*What to produce*: The first line to copy is the one with "Keep writing the"; the last is the one with "mb = MB(); mb.box(-1.1, -0.12, -1.9, 0.0, -0.1, -0.005);". Copy each line in that range exactly, leaving out all others.
************
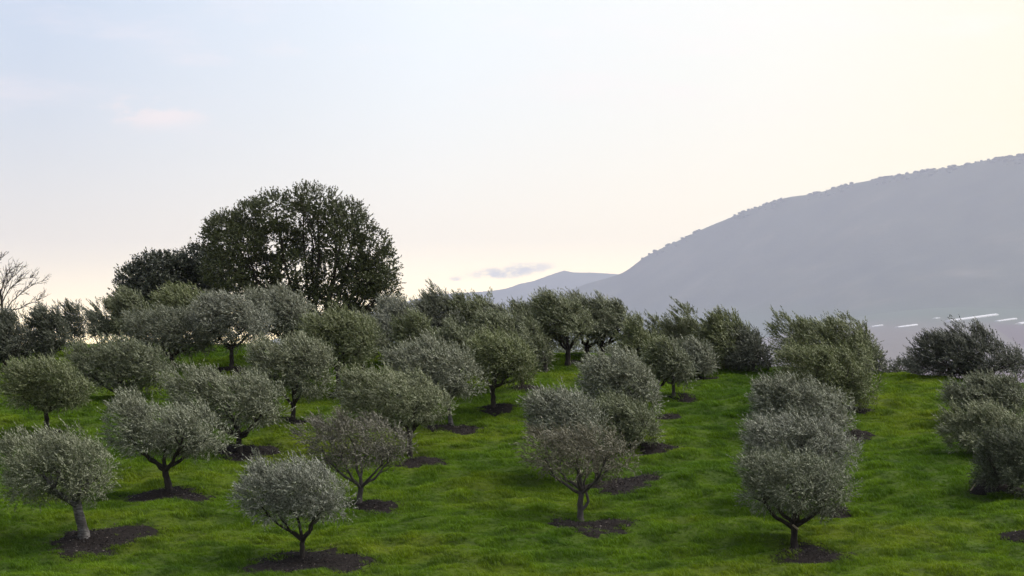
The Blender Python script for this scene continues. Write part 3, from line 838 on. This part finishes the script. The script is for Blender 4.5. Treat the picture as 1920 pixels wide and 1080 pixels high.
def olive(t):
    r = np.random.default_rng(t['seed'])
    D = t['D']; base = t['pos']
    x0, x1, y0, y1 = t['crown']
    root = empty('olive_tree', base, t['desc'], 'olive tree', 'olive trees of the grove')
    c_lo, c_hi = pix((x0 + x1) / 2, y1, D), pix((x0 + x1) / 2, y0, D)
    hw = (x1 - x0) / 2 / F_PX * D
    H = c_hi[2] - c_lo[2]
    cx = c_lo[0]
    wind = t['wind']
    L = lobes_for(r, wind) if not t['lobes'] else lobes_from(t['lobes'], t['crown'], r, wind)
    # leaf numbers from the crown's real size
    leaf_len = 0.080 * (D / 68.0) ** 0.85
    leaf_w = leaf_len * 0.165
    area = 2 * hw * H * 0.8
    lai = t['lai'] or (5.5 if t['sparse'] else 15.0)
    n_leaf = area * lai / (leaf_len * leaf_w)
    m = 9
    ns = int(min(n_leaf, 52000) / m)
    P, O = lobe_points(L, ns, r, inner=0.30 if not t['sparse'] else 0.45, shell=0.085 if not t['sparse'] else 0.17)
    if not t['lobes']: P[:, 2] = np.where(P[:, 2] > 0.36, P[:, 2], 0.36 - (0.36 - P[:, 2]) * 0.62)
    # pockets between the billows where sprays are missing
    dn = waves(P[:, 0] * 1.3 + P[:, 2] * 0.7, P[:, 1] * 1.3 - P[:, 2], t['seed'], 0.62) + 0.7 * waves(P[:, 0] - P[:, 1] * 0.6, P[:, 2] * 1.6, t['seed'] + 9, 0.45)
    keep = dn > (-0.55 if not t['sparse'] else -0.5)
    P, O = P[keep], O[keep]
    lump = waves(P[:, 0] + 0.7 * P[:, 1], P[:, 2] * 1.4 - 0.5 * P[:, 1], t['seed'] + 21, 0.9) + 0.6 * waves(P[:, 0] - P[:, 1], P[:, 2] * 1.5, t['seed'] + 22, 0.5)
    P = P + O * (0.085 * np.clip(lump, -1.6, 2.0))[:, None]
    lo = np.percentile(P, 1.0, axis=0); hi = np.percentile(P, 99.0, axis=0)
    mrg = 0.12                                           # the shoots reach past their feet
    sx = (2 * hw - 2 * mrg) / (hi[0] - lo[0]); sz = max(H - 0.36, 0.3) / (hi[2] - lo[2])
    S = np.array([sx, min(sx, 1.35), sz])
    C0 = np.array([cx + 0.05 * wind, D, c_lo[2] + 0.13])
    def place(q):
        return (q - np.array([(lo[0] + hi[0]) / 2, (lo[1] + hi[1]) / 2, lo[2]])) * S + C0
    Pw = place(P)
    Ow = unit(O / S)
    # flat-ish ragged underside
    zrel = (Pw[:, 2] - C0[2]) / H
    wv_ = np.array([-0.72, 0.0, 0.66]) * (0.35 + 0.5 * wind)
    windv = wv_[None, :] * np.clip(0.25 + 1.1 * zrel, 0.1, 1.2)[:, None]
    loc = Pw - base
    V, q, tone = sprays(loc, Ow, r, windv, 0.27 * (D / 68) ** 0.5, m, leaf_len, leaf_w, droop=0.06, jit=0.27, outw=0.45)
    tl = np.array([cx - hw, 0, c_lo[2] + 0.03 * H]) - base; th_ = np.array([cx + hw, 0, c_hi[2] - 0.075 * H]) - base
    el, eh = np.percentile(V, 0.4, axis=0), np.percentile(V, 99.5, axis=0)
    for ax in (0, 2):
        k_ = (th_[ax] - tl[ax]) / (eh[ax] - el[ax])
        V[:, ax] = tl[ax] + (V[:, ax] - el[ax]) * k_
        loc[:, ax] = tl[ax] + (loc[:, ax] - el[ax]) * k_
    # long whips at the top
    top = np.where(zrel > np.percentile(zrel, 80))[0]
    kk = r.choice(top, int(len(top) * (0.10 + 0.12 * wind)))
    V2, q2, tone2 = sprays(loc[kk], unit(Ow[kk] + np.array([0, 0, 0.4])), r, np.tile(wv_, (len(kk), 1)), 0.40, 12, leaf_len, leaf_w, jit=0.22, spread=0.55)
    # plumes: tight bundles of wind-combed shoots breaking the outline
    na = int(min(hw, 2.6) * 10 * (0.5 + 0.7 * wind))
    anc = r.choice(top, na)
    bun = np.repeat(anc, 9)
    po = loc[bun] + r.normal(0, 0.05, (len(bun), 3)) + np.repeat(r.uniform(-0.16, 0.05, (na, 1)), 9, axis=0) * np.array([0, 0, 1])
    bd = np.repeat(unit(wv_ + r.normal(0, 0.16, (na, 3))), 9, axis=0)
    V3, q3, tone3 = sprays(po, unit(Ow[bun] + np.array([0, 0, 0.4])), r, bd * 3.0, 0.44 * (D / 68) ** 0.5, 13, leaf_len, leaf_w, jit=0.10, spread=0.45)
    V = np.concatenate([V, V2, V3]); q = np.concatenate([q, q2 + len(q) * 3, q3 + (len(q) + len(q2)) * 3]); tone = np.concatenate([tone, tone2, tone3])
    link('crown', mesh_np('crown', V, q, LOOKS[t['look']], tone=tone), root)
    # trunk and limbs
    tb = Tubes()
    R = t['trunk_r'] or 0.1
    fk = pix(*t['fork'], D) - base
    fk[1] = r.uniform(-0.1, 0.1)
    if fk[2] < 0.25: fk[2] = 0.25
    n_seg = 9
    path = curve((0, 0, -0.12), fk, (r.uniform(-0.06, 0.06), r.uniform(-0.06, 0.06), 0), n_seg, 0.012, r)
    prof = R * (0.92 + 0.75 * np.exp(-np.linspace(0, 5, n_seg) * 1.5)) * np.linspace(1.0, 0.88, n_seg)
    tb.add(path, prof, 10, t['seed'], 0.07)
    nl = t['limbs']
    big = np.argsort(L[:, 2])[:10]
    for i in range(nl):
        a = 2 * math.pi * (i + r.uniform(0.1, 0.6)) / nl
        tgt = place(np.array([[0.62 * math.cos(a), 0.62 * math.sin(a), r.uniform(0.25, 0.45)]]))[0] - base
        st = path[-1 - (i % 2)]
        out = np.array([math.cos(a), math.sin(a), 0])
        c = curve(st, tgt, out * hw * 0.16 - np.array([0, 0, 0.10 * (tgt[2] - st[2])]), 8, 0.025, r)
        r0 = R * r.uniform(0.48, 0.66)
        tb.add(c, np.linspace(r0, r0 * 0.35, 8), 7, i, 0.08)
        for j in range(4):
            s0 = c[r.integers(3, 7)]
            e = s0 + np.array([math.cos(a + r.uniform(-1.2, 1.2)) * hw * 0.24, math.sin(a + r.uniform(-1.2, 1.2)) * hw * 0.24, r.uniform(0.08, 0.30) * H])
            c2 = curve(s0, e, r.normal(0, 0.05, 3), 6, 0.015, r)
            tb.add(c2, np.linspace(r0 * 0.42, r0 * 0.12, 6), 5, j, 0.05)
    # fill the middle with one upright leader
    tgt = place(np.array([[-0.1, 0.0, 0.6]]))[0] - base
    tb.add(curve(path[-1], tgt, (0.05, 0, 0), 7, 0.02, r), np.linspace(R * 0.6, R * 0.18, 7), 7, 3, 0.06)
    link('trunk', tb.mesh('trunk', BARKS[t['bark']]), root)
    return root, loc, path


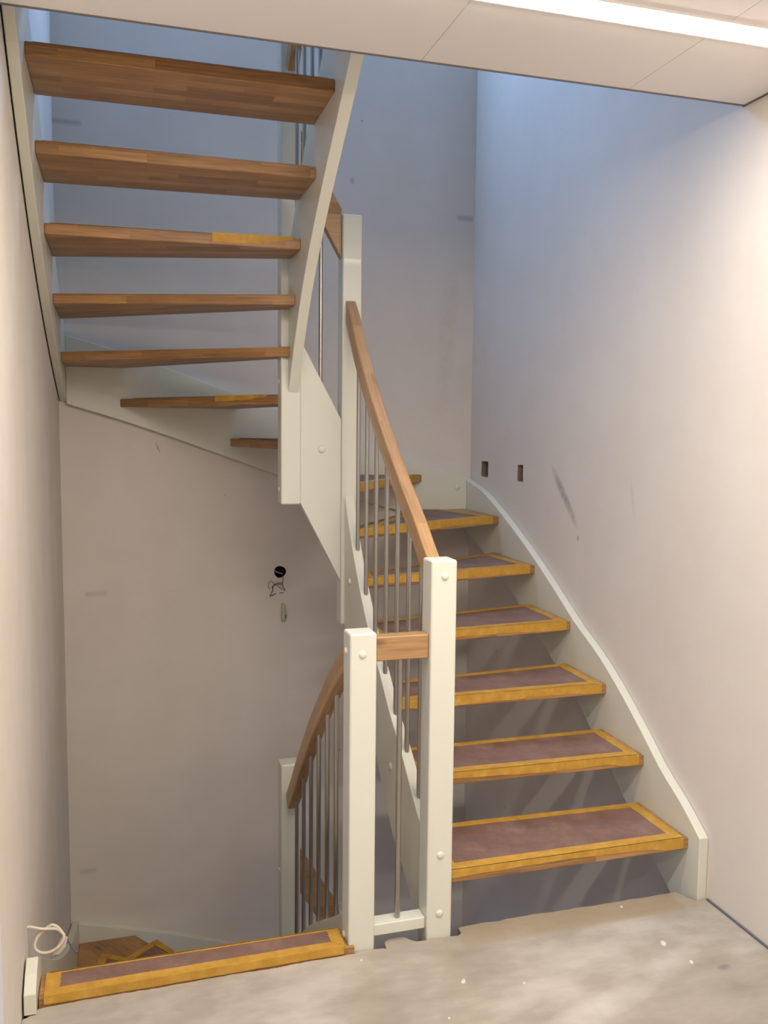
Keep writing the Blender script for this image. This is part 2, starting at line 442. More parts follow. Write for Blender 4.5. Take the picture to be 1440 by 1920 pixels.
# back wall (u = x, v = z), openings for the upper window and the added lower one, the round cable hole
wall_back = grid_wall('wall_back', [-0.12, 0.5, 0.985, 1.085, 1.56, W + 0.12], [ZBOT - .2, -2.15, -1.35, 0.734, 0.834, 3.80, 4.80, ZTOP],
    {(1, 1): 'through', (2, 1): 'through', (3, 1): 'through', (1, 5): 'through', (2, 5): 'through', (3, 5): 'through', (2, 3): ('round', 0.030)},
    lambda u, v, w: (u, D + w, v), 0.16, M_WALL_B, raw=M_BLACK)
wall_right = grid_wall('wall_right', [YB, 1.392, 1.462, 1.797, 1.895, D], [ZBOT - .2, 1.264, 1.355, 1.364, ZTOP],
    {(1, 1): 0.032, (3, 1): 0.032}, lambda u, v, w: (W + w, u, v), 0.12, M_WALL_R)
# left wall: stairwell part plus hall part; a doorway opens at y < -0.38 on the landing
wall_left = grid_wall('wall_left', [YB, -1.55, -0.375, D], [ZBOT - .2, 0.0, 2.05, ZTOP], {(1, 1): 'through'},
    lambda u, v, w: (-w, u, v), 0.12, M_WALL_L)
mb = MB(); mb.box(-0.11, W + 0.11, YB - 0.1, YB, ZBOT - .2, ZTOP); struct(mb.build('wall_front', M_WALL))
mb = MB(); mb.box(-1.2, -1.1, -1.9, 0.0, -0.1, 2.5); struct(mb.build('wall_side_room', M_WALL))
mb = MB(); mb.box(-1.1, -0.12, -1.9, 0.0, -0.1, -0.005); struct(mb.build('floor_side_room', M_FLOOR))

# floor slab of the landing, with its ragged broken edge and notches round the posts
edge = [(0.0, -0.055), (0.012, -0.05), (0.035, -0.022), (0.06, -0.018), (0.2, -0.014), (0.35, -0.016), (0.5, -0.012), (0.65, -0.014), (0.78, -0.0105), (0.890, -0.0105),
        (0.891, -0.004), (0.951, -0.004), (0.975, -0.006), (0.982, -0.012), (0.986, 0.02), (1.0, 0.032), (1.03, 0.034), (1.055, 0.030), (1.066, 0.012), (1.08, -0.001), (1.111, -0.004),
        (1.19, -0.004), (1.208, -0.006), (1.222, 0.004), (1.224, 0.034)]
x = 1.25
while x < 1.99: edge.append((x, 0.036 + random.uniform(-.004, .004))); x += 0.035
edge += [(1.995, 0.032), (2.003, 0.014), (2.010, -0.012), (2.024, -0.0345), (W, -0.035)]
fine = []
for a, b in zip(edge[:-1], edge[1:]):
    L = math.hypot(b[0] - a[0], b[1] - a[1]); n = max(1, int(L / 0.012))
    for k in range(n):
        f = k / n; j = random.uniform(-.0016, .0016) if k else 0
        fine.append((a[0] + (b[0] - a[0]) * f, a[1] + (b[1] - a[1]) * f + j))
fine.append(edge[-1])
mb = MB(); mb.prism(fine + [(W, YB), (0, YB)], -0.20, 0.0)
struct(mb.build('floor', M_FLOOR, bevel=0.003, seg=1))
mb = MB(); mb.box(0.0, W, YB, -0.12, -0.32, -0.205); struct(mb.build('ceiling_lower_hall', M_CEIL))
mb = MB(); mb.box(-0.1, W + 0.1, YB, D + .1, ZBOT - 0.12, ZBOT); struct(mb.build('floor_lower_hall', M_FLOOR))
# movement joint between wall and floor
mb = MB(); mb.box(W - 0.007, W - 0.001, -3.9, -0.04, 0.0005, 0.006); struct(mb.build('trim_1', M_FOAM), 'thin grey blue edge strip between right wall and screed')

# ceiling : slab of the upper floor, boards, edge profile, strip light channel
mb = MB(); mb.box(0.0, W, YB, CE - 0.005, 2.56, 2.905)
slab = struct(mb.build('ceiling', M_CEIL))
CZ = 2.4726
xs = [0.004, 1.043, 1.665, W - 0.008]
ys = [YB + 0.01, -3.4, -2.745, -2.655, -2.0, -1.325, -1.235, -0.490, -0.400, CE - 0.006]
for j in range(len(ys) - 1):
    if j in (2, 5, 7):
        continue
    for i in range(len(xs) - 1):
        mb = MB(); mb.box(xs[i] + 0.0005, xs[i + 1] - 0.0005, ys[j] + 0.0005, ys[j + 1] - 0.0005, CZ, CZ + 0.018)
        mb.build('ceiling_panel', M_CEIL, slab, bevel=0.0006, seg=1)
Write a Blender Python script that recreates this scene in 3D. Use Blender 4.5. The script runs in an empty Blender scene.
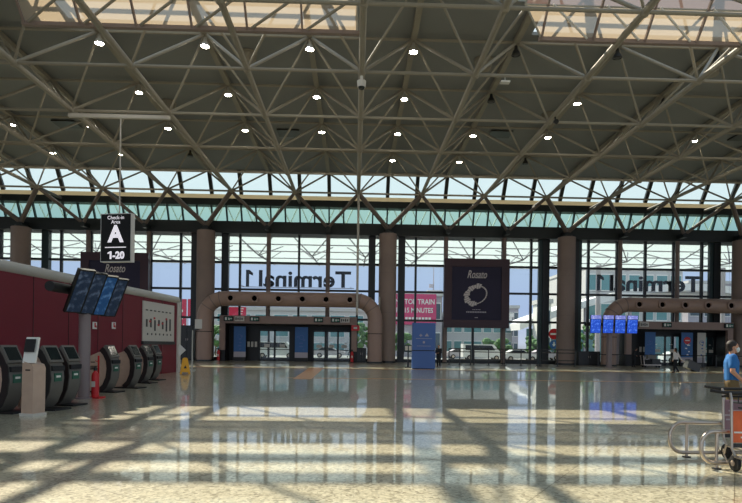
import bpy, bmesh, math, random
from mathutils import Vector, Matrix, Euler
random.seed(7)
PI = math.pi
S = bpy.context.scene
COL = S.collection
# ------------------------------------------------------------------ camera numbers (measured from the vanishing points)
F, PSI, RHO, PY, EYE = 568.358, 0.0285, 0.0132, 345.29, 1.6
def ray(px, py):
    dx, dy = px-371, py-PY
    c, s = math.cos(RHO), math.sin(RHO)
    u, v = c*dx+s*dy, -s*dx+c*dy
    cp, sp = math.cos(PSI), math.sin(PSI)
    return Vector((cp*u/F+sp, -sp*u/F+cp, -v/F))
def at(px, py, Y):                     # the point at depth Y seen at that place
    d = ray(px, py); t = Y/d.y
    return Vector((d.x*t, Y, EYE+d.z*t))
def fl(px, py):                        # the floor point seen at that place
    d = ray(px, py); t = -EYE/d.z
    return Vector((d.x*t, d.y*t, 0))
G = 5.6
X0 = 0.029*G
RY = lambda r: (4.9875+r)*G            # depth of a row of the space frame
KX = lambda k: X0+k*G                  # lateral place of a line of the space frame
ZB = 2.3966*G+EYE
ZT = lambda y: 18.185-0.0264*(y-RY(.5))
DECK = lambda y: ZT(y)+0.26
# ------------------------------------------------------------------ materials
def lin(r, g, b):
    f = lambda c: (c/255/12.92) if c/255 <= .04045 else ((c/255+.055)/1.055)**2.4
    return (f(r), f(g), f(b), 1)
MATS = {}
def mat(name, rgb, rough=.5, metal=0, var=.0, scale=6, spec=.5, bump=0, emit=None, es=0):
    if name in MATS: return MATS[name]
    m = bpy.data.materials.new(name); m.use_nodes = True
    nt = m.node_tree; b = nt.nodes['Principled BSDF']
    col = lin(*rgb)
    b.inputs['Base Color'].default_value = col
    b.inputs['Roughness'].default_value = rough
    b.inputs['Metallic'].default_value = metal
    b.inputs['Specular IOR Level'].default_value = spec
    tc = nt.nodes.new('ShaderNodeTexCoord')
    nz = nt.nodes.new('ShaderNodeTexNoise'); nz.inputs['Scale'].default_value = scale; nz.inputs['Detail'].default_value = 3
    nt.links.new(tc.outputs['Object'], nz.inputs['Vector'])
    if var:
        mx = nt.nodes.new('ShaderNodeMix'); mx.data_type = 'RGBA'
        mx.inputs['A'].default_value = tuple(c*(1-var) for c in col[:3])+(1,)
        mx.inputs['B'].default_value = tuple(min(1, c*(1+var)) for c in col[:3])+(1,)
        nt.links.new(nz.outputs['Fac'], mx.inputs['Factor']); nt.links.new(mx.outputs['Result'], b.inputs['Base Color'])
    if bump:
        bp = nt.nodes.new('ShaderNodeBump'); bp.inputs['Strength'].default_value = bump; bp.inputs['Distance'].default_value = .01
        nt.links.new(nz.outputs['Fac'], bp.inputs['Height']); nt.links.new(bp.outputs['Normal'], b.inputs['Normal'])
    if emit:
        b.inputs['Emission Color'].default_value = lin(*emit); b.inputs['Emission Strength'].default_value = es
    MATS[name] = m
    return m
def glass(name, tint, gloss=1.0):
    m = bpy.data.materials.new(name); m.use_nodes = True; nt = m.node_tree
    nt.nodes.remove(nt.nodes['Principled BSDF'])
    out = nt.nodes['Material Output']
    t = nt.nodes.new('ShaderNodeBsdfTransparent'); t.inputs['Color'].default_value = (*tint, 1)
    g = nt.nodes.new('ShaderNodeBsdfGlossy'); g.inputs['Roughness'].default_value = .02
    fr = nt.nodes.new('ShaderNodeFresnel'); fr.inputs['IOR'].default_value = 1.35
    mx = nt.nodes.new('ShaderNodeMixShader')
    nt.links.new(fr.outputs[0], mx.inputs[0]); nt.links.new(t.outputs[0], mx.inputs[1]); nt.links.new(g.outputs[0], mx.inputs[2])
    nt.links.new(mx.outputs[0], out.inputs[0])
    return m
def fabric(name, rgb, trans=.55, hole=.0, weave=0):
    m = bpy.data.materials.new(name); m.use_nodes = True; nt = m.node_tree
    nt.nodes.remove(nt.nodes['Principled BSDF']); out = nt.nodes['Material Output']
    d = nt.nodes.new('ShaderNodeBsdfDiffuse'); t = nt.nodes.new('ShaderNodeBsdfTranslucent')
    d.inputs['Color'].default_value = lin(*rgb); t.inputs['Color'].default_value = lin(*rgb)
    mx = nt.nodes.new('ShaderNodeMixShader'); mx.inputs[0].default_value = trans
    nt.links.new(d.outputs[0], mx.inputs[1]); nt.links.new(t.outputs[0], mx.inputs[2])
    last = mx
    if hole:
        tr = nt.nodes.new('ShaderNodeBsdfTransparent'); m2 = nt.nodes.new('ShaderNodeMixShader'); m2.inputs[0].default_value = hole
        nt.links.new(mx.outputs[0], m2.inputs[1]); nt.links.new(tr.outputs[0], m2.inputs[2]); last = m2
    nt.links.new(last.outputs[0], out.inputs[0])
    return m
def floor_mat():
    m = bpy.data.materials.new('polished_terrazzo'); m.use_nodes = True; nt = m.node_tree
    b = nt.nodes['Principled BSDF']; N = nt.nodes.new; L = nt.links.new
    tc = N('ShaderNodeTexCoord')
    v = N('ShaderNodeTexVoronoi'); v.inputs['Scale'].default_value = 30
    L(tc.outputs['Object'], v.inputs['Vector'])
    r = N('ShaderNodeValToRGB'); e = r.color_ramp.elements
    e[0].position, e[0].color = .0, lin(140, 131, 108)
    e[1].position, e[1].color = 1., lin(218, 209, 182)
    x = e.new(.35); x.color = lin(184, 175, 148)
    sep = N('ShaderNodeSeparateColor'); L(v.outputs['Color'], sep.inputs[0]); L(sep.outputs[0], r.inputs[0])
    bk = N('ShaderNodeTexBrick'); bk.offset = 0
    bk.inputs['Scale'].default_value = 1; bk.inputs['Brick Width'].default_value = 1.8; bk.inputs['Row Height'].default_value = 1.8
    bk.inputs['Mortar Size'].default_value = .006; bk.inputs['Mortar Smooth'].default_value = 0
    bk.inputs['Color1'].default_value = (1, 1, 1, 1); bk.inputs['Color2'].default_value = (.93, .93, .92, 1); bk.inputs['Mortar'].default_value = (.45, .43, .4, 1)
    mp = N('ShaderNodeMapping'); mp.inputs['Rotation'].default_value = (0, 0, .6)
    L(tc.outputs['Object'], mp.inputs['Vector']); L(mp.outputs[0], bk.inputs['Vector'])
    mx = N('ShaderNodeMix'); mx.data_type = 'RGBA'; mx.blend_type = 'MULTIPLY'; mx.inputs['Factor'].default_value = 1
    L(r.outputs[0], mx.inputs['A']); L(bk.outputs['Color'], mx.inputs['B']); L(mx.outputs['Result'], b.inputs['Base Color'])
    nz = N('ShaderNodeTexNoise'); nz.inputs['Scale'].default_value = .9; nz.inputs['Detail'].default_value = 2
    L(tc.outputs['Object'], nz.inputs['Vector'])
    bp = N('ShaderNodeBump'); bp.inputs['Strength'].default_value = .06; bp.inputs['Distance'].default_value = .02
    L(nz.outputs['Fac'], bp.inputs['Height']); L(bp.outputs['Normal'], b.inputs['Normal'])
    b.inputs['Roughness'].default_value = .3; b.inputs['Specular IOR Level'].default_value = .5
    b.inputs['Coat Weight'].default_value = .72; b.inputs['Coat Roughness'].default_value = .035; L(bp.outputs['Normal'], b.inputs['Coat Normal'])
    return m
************
*Response to this exercise*:
Keep writing the Blender script for this image. This is part 2, starting at line 442. More parts follow. Write for Blender 4.5. Take the picture to be 1440 by 1920 pixels.
# back wall (u = x, v = z), openings for the upper window and the added lower one, the round cable hole
wall_back = grid_wall('wall_back', [-0.12, 0.5, 0.985, 1.085, 1.56, W + 0.12], [ZBOT - .2, -2.15, -1.35, 0.734, 0.834, 3.80, 4.80, ZTOP],
    {(1, 1): 'through', (2, 1): 'through', (3, 1): 'through', (1, 5): 'through', (2, 5): 'through', (3, 5): 'through', (2, 3): ('round', 0.030)},
    lambda u, v, w: (u, D + w, v), 0.16, M_WALL_B, raw=M_BLACK)
wall_right = grid_wall('wall_right', [YB, 1.392, 1.462, 1.797, 1.895, D], [ZBOT - .2, 1.264, 1.355, 1.364, ZTOP],
    {(1, 1): 0.032, (3, 1): 0.032}, lambda u, v, w: (W + w, u, v), 0.12, M_WALL_R)
# left wall: stairwell part plus hall part; a doorway opens at y < -0.38 on the landing
wall_left = grid_wall('wall_left', [YB, -1.55, -0.375, D], [ZBOT - .2, 0.0, 2.05, ZTOP], {(1, 1): 'through'},
    lambda u, v, w: (-w, u, v), 0.12, M_WALL_L)
mb = MB(); mb.box(-0.11, W + 0.11, YB - 0.1, YB, ZBOT - .2, ZTOP); struct(mb.build('wall_front', M_WALL))
mb = MB(); mb.box(-1.2, -1.1, -1.9, 0.0, -0.1, 2.5); struct(mb.build('wall_side_room', M_WALL))
mb = MB(); mb.box(-1.1, -0.12, -1.9, 0.0, -0.1, -0.005); struct(mb.build('floor_side_room', M_FLOOR))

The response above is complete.